Cultural Gifts: American Liberals and the Origins of Multiculturalism, 1924-1945
Diana Selig
About the research
Award
NAEd/Spencer Postdoctoral Fellowship
Award Year
2004
Institution
Claremont McKenna College
Primary Discipline
History
This book project reconstructs the little-known crusade against prejudice that flourished in the United States after World War I. It argues that as early as the 1920s, pluralist thinking made its way into schools, homes, and churches across the country. Drawing on new developments in social science, progressive educators taught children about the “cultural gifts” that various ethnic, racial, and religious groups brought to the United States. They countered the nativist and racist trends of the era to propose that immigrants made important contributions to the nation. These educators rejected the melting-pot theory of assimilation to suggest that ethnic identity could be compatible with Americanism.The project analyzes the strategies, strengths, and limitations of cultural gifts education. It argues that while cultural gifts succeeded in promoting an inclusive American identity, it was marked by important oversights.

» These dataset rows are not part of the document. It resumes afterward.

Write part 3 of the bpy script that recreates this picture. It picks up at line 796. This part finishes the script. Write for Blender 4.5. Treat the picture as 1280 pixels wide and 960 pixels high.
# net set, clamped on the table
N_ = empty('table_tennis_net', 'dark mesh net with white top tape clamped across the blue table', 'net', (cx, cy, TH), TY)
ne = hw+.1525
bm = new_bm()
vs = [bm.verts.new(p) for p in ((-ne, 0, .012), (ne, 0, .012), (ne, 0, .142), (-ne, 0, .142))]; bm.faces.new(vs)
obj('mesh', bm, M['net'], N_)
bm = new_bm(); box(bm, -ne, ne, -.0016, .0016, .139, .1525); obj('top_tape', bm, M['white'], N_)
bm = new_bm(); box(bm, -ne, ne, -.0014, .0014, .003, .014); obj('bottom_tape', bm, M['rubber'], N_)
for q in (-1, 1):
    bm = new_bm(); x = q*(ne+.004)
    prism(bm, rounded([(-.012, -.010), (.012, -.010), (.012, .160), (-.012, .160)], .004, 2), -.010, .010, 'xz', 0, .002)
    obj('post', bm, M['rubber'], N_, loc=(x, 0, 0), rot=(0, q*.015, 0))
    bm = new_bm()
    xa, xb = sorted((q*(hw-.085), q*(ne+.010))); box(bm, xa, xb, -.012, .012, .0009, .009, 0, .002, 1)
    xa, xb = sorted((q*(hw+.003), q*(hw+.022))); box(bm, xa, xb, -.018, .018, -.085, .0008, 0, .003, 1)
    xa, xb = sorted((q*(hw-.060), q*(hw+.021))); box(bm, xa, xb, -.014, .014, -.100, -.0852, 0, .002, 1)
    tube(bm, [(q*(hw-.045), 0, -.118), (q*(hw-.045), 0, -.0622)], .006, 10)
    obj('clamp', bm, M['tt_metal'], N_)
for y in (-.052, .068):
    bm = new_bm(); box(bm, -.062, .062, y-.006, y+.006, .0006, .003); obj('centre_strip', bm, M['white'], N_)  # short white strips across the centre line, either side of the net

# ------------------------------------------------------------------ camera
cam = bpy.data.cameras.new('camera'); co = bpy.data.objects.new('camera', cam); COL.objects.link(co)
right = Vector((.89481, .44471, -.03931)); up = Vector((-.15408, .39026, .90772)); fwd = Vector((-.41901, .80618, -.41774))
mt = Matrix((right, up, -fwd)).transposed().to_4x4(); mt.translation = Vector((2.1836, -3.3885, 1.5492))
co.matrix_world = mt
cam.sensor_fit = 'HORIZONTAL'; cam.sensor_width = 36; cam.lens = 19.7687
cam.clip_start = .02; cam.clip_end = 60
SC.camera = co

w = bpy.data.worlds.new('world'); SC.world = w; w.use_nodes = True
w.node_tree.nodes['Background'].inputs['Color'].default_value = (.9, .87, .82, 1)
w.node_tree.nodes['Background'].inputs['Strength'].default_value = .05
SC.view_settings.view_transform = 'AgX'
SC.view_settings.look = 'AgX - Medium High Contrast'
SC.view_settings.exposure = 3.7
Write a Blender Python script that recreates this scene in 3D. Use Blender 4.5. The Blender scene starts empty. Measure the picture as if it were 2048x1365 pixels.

In particular, its inability to account for the experience of African Americans, who suffered entrenched forms of discrimination and disfranchisement, limited its effectiveness. By the post-World War II years, cultural gifts had fallen from favor, replaced by new educational approaches to addressing difference and unity in American life. Even so, its legacy has persisted, informing more recent movements for multicultural education and ethnic studies.
About Diana Selig
Diana Selig is a historian of the modern United States with particular interests in social science, education, ethnoracial identity, and gender. Her research projects, including the book that emerges from her dissertation, explore how twentieth-century intellectual and social trends have shaped new ways of understanding American identity and nationhood. She did her undergraduate work at Yale and earned her PhD in History from UC Berkeley. She is currently Assistant Professor of History at Claremont McKenna College, where she teaches the modern U.S. history survey and courses on American schools, social reform, history of the family, the Great Depression and World War II, and the history of women and politics.